Michael Everett wrote:I believe that the most important part will be the tactical displays on the Bridge, in the CIC etc. The makers will have to plan out the battles to Expanse+ levels, but much of the actual rendering will not be needed as long as the displays show what is happening in clear graphics (so not Star Trek Picard-type stuff) that can be easily understood even by those with no military experience.
For the space battles, following the missiles may work somewhat, but with the ranges involved, more focus should be placed on the weapon activation (Missiles launches, counter-missile launches, laser clusters firing) with the camera then jumping to the tac-displays to show the results. How the people involved act/react is more interesting than simply following a dozen hunks of energized metal through space.

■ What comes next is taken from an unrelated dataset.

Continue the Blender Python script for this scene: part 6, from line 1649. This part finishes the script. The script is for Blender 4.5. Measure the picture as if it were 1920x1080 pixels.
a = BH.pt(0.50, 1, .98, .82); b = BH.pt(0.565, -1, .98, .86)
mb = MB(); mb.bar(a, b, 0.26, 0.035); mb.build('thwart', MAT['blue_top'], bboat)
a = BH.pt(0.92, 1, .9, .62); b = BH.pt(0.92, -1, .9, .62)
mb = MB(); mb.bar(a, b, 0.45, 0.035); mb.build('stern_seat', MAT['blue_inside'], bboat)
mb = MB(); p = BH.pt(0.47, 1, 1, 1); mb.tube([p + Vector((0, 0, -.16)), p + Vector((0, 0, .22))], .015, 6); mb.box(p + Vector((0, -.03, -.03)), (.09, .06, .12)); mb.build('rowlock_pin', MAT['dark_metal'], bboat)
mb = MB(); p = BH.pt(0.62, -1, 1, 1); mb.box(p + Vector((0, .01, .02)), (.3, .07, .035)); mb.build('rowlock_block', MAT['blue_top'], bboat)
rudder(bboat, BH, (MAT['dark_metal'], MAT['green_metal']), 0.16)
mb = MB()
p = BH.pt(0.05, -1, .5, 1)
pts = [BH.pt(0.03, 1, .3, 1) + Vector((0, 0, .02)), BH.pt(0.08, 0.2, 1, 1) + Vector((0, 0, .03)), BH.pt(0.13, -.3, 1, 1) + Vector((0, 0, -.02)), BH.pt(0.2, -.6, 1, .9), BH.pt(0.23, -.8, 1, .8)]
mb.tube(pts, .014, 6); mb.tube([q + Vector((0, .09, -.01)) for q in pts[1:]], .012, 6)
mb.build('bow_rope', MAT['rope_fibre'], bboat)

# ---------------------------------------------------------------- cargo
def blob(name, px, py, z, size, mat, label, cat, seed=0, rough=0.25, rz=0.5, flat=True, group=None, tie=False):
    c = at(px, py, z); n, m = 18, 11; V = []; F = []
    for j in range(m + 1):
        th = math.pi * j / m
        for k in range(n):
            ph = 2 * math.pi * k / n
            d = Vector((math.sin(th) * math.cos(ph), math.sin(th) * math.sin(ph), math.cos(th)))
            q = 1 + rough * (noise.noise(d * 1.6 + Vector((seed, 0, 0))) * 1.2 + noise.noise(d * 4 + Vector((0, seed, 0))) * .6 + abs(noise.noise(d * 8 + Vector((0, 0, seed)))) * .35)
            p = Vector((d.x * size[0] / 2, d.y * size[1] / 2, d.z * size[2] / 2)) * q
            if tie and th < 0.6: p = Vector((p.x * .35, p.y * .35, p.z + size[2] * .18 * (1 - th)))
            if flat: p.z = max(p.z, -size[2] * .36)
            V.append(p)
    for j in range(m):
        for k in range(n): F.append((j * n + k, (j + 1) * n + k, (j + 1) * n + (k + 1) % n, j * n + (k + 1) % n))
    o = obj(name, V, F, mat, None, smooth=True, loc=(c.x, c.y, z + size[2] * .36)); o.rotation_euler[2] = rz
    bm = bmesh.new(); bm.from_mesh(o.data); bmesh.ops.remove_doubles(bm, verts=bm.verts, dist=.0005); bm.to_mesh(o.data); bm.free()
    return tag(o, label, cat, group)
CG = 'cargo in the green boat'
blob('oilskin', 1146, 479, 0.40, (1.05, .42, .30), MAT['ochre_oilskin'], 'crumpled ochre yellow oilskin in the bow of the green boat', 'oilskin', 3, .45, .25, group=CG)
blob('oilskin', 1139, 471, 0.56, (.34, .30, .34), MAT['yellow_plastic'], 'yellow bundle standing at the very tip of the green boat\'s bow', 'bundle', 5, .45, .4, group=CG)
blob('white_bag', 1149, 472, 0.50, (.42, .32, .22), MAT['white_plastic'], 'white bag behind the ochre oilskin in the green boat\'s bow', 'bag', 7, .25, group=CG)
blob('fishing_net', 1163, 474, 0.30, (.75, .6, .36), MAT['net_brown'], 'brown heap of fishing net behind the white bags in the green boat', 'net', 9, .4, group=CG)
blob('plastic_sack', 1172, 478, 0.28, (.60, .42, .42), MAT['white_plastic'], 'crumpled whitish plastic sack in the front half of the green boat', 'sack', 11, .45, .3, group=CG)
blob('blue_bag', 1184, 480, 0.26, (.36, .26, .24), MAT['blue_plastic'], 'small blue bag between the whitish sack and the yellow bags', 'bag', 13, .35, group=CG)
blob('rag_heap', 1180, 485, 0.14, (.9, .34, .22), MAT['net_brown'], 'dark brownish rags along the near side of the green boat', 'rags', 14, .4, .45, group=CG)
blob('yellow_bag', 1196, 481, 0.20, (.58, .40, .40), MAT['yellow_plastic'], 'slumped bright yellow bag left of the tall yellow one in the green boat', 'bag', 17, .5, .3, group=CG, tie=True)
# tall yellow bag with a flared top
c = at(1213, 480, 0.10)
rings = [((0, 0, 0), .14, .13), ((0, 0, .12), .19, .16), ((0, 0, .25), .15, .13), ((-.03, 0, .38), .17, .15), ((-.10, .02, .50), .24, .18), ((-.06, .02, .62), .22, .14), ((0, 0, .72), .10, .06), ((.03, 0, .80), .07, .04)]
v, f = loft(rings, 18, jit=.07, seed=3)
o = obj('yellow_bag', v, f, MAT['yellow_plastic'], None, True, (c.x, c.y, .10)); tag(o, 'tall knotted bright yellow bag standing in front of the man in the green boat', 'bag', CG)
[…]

If it actually happens, it will need a lot of behind-the-scenes work to pull off. The Expanse has shown how it's possible to do good space battles that are coherent and believable, although the tech there is incredibly short-range compared to the Honorverse battles (stealthed micro-meteorites notwithstanding).
And for a battle like Hancock where positioning is key I'd think they could easily add scenes from a pre-combat briefing - the force commander using those tac displays to lay out the plan for their subordinates ahead of time. So for Hancock you could have Sarnow run through the basics of the final plan in a few sentences: lay minefield, engage with towed pods, lure them through the minefield, retreat while remaining just within missile engagement range and keep them chasing us as long as possible. Expect we'll have done as much as we can by this point; after which I'll order the surviving ships to scatter. (And in doing so make alert viewers pick up on the iconography for enemy units, minefields, the base, etc.)
And so during the battle they can quickly cut back to interior scenes where the live tac screens "happen" to be visible as characters give orders or updates on the battle. (And timeskip on scene transitions since you've got a battle that lasted for significantly longer than the length of a TV show - so you can only show the high-points)
You simply don't have to show all the ships maneuvering in their vast formations to get across that it's a battle of positioning and maneuver. Yes, there's something to be said for showing instead of telling. But sometimes a few sentences orient viewers far better than vast amounts of CGI combat.